La risposta di Haselhoff ci riporta a una canzone rap che sta spopolando su TikTok in lingua tedesca, una specie di inno all’ultra-destra: «Afd, io voto Afd», dove un giovane in passamontagna canta le sue ragioni. «Non può essere che non vedo più tedeschi. Mi sono stufato, l’integrazione è troppo. Sono l’unico tedesco seduto al banco al ginnasio», dice il testo.

La migrazione è il principale tema che ha orientato gli elettori dell’ultra-destra, dicono i sondaggi, mentre la sicurezza internazionale e la guerra in Ucraina è il tema che ha portato al voto l’elettorato il movimento di Sarah Wagenknecht. Secondo le rilevazioni Infratest Dimap la fascia tra i 16 e i 24 anni ha votato per il 16% Afd, per il 17% la Cdu-Csu, per l’11% i Verdi e per il 28% partiti minori. Tra i più giovani l’ultra-destra ha registrato l’incremento maggiore con un +11%, mentre i Verdi hanno perso il 23% rispetto a cinque anni fa.

Nel 2019, Fridays for Future era al massimo della sua spinta propulsiva e i Verdi il principale referente politico di opposizione, mentre ora sono al governo e di scelte impopolari – come il ripristino delle miniere di lignite a Lützerath – ne hanno fatte parecchie.

Cosa sfidare se non ciò che è massimamente proibito?
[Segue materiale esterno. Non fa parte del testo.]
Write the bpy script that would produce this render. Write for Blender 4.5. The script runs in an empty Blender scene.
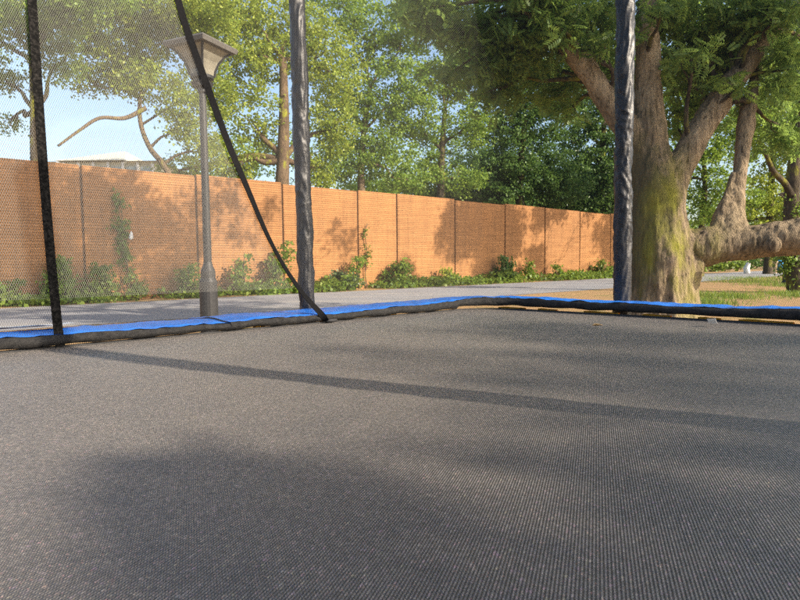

L’aura di condanna sociale che aleggia su Afd è stato un propellente per molti. Soprattutto tra i giovani maschi, come annunciavano i sondaggi pre-elettorali. E pensare che è stato proprio l’Spd a spingere per portare i sedicenni al voto.

In filigrana, la foto della Germania che emerge dopo le elezioni è quella di un Paese ancora diviso in due, dove l’Est presenta una fisionomia propria. Nei cinque Länder orientali infatti non solo l’Afd è al 29,2% – contro il 15,9% al livello federale – ma il movimento populista di sinistra BSW di Sarah Wagenknecht – che nel resto del Paese ha il 6,2% – è il terzo partito, con il 13,8% dei consensi, prima di socialdemocratici e verdi.

In comune i due partiti hanno una certa benevolenza nei confronti della Russia, come ha spiegato di recente il più grande storico tedesco vivente Heinrich August Winkler in un’intervista a Süddeutsche Zeitung. «Oltre ai ricordi sentimentali dei “russi amici”, c’è anche una diffusa paura della Russia potente», dice Winkler. E «Nella DDR, sotto la maschera dell’antifascismo ufficiale come dottrina di partito e di Stato, hanno potuto sopravvivere alcuni modi di pensare della “vecchia Germania» dove «c’è un forte sostegno ai modelli di pensiero nazionalisti, illiberali e anti-occidentali».